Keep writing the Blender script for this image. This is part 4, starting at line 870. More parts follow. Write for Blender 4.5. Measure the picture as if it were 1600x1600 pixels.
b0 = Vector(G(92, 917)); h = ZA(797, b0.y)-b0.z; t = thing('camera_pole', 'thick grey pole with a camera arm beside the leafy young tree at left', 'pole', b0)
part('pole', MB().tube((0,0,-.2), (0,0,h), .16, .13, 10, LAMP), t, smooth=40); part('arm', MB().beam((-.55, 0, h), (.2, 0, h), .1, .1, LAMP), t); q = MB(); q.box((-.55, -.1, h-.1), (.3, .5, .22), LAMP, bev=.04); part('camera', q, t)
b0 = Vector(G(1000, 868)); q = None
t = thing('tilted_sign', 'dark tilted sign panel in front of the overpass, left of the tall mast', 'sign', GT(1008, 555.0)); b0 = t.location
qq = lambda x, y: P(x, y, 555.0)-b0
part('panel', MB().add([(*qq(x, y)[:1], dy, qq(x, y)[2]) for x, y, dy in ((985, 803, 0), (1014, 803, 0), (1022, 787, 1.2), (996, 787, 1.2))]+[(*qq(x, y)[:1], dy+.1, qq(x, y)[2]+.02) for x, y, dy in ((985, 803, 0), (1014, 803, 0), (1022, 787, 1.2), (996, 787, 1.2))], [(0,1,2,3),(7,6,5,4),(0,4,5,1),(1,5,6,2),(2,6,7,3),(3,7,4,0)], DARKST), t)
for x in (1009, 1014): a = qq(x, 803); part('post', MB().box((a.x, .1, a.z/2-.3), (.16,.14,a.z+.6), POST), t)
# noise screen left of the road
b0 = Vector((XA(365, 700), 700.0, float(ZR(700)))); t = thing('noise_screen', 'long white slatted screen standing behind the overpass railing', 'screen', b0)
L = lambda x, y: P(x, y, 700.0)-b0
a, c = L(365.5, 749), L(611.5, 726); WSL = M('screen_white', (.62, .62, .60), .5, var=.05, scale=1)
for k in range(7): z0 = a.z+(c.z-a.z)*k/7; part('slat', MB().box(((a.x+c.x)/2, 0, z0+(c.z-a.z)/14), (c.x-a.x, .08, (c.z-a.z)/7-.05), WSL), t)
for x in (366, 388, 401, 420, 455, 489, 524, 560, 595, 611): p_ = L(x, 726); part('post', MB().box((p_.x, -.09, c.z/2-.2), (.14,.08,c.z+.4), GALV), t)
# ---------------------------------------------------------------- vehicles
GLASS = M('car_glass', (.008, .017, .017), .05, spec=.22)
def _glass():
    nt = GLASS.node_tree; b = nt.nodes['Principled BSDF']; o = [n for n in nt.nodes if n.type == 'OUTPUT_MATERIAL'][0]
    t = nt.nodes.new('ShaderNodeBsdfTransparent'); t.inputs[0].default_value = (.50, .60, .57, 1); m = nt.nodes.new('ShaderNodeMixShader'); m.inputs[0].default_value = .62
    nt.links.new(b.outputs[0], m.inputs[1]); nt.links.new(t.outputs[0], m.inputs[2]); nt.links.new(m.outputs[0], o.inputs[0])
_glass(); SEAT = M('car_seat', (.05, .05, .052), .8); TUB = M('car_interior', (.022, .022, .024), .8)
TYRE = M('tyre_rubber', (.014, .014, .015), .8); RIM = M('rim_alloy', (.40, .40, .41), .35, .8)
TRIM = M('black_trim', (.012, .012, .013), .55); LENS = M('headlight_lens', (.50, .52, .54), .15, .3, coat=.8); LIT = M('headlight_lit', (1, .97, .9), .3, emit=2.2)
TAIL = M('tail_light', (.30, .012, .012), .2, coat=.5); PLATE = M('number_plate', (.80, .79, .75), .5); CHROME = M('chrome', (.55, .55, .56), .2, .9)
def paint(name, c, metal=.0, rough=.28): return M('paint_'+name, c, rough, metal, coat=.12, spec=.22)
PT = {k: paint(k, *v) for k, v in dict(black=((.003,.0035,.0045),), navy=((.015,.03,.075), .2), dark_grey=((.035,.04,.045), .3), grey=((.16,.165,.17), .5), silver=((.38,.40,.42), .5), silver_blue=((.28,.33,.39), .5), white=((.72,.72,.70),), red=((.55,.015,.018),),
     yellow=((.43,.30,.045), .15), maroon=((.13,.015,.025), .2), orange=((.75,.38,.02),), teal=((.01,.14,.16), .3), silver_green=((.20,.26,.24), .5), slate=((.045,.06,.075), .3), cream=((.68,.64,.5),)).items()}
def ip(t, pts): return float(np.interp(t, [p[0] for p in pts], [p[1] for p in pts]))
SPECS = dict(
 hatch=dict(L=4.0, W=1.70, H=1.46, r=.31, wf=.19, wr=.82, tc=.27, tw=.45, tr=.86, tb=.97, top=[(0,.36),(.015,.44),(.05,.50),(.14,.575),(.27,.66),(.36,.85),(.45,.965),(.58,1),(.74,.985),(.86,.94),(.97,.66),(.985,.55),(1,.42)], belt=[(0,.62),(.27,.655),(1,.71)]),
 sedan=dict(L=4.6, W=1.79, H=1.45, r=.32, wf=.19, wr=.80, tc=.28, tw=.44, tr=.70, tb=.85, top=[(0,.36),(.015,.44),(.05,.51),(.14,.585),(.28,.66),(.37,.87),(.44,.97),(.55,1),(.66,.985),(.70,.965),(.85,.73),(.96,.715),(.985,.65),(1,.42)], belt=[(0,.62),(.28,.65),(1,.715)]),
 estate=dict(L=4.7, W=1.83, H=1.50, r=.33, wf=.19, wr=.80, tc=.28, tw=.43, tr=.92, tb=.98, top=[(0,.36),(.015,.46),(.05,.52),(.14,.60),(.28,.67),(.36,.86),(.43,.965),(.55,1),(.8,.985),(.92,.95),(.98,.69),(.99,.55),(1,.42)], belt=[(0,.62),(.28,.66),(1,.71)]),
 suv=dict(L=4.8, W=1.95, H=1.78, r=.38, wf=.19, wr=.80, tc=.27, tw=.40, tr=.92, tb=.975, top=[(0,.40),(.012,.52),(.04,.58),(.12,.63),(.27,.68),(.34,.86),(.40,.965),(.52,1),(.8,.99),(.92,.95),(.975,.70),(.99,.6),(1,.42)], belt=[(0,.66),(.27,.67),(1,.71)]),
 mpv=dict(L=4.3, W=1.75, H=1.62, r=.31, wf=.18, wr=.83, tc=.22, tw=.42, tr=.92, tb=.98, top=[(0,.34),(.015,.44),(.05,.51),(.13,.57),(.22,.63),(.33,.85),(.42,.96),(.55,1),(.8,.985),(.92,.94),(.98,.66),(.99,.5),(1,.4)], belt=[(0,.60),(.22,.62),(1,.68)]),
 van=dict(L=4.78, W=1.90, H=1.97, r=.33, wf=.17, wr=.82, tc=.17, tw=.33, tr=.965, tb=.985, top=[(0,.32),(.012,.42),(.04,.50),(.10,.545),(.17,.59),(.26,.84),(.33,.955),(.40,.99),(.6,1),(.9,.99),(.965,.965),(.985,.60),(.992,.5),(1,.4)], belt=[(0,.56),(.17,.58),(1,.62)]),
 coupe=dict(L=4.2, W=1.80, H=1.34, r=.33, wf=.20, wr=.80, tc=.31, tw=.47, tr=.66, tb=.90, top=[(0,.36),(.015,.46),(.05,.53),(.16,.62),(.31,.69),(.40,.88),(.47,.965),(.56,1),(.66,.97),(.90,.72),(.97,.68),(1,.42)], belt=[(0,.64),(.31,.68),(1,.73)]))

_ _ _

→ YOUR GOAL
Extract the complete data, matching each line exactly.

→ TASK RESULT
Keep writing the Blender script for this image. This is part 4, starting at line 870. More parts follow. Write for Blender 4.5. Measure the picture as if it were 1600x1600 pixels.
b0 = Vector(G(92, 917)); h = ZA(797, b0.y)-b0.z; t = thing('camera_pole', 'thick grey pole with a camera arm beside the leafy young tree at left', 'pole', b0)
part('pole', MB().tube((0,0,-.2), (0,0,h), .16, .13, 10, LAMP), t, smooth=40); part('arm', MB().beam((-.55, 0, h), (.2, 0, h), .1, .1, LAMP), t); q = MB(); q.box((-.55, -.1, h-.1), (.3, .5, .22), LAMP, bev=.04); part('camera', q, t)
b0 = Vector(G(1000, 868)); q = None
t = thing('tilted_sign', 'dark tilted sign panel in front of the overpass, left of the tall mast', 'sign', GT(1008, 555.0)); b0 = t.location
qq = lambda x, y: P(x, y, 555.0)-b0
part('panel', MB().add([(*qq(x, y)[:1], dy, qq(x, y)[2]) for x, y, dy in ((985, 803, 0), (1014, 803, 0), (1022, 787, 1.2), (996, 787, 1.2))]+[(*qq(x, y)[:1], dy+.1, qq(x, y)[2]+.02) for x, y, dy in ((985, 803, 0), (1014, 803, 0), (1022, 787, 1.2), (996, 787, 1.2))], [(0,1,2,3),(7,6,5,4),(0,4,5,1),(1,5,6,2),(2,6,7,3),(3,7,4,0)], DARKST), t)
for x in (1009, 1014): a = qq(x, 803); part('post', MB().box((a.x, .1, a.z/2-.3), (.16,.14,a.z+.6), POST), t)
# noise screen left of the road
b0 = Vector((XA(365, 700), 700.0, float(ZR(700)))); t = thing('noise_screen', 'long white slatted screen standing behind the overpass railing', 'screen', b0)
L = lambda x, y: P(x, y, 700.0)-b0
a, c = L(365.5, 749), L(611.5, 726); WSL = M('screen_white', (.62, .62, .60), .5, var=.05, scale=1)
for k in range(7): z0 = a.z+(c.z-a.z)*k/7; part('slat', MB().box(((a.x+c.x)/2, 0, z0+(c.z-a.z)/14), (c.x-a.x, .08, (c.z-a.z)/7-.05), WSL), t)
for x in (366, 388, 401, 420, 455, 489, 524, 560, 595, 611): p_ = L(x, 726); part('post', MB().box((p_.x, -.09, c.z/2-.2), (.14,.08,c.z+.4), GALV), t)
# ---------------------------------------------------------------- vehicles
GLASS = M('car_glass', (.008, .017, .017), .05, spec=.22)
def _glass():
    nt = GLASS.node_tree; b = nt.nodes['Principled BSDF']; o = [n for n in nt.nodes if n.type == 'OUTPUT_MATERIAL'][0]
    t = nt.nodes.new('ShaderNodeBsdfTransparent'); t.inputs[0].default_value = (.50, .60, .57, 1); m = nt.nodes.new('ShaderNodeMixShader'); m.inputs[0].default_value = .62
    nt.links.new(b.outputs[0], m.inputs[1]); nt.links.new(t.outputs[0], m.inputs[2]); nt.links.new(m.outputs[0], o.inputs[0])
_glass(); SEAT = M('car_seat', (.05, .05, .052), .8); TUB = M('car_interior', (.022, .022, .024), .8)
TYRE = M('tyre_rubber', (.014, .014, .015), .8); RIM = M('rim_alloy', (.40, .40, .41), .35, .8)
TRIM = M('black_trim', (.012, .012, .013), .55); LENS = M('headlight_lens', (.50, .52, .54), .15, .3, coat=.8); LIT = M('headlight_lit', (1, .97, .9), .3, emit=2.2)
TAIL = M('tail_light', (.30, .012, .012), .2, coat=.5); PLATE = M('number_plate', (.80, .79, .75), .5); CHROME = M('chrome', (.55, .55, .56), .2, .9)
def paint(name, c, metal=.0, rough=.28): return M('paint_'+name, c, rough, metal, coat=.12, spec=.22)
PT = {k: paint(k, *v) for k, v in dict(black=((.003,.0035,.0045),), navy=((.015,.03,.075), .2), dark_grey=((.035,.04,.045), .3), grey=((.16,.165,.17), .5), silver=((.38,.40,.42), .5), silver_blue=((.28,.33,.39), .5), white=((.72,.72,.70),), red=((.55,.015,.018),),
     yellow=((.43,.30,.045), .15), maroon=((.13,.015,.025), .2), orange=((.75,.38,.02),), teal=((.01,.14,.16), .3), silver_green=((.20,.26,.24), .5), slate=((.045,.06,.075), .3), cream=((.68,.64,.5),)).items()}
def ip(t, pts): return float(np.interp(t, [p[0] for p in pts], [p[1] for p in pts]))
SPECS = dict(
 hatch=dict(L=4.0, W=1.70, H=1.46, r=.31, wf=.19, wr=.82, tc=.27, tw=.45, tr=.86, tb=.97, top=[(0,.36),(.015,.44),(.05,.50),(.14,.575),(.27,.66),(.36,.85),(.45,.965),(.58,1),(.74,.985),(.86,.94),(.97,.66),(.985,.55),(1,.42)], belt=[(0,.62),(.27,.655),(1,.71)]),
 sedan=dict(L=4.6, W=1.79, H=1.45, r=.32, wf=.19, wr=.80, tc=.28, tw=.44, tr=.70, tb=.85, top=[(0,.36),(.015,.44),(.05,.51),(.14,.585),(.28,.66),(.37,.87),(.44,.97),(.55,1),(.66,.985),(.70,.965),(.85,.73),(.96,.715),(.985,.65),(1,.42)], belt=[(0,.62),(.28,.65),(1,.715)]),
 estate=dict(L=4.7, W=1.83, H=1.50, r=.33, wf=.19, wr=.80, tc=.28, tw=.43, tr=.92, tb=.98, top=[(0,.36),(.015,.46),(.05,.52),(.14,.60),(.28,.67),(.36,.86),(.43,.965),(.55,1),(.8,.985),(.92,.95),(.98,.69),(.99,.55),(1,.42)], belt=[(0,.62),(.28,.66),(1,.71)]),
 suv=dict(L=4.8, W=1.95, H=1.78, r=.38, wf=.19, wr=.80, tc=.27, tw=.40, tr=.92, tb=.975, top=[(0,.40),(.012,.52),(.04,.58),(.12,.63),(.27,.68),(.34,.86),(.40,.965),(.52,1),(.8,.99),(.92,.95),(.975,.70),(.99,.6),(1,.42)], belt=[(0,.66),(.27,.67),(1,.71)]),
 mpv=dict(L=4.3, W=1.75, H=1.62, r=.31, wf=.18, wr=.83, tc=.22, tw=.42, tr=.92, tb=.98, top=[(0,.34),(.015,.44),(.05,.51),(.13,.57),(.22,.63),(.33,.85),(.42,.96),(.55,1),(.8,.985),(.92,.94),(.98,.66),(.99,.5),(1,.4)], belt=[(0,.60),(.22,.62),(1,.68)]),
 van=dict(L=4.78, W=1.90, H=1.97, r=.33, wf=.17, wr=.82, tc=.17, tw=.33, tr=.965, tb=.985, top=[(0,.32),(.012,.42),(.04,.50),(.10,.545),(.17,.59),(.26,.84),(.33,.955),(.40,.99),(.6,1),(.9,.99),(.965,.965),(.985,.60),(.992,.5),(1,.4)], belt=[(0,.56),(.17,.58),(1,.62)]),
 coupe=dict(L=4.2, W=1.80, H=1.34, r=.33, wf=.20, wr=.80, tc=.31, tw=.47, tr=.66, tb=.90, top=[(0,.36),(.015,.46),(.05,.53),(.16,.62),(.31,.69),(.40,.88),(.47,.965),(.56,1),(.66,.97),(.90,.72),(.97,.68),(1,.42)], belt=[(0,.64),(.31,.68),(1,.73)]))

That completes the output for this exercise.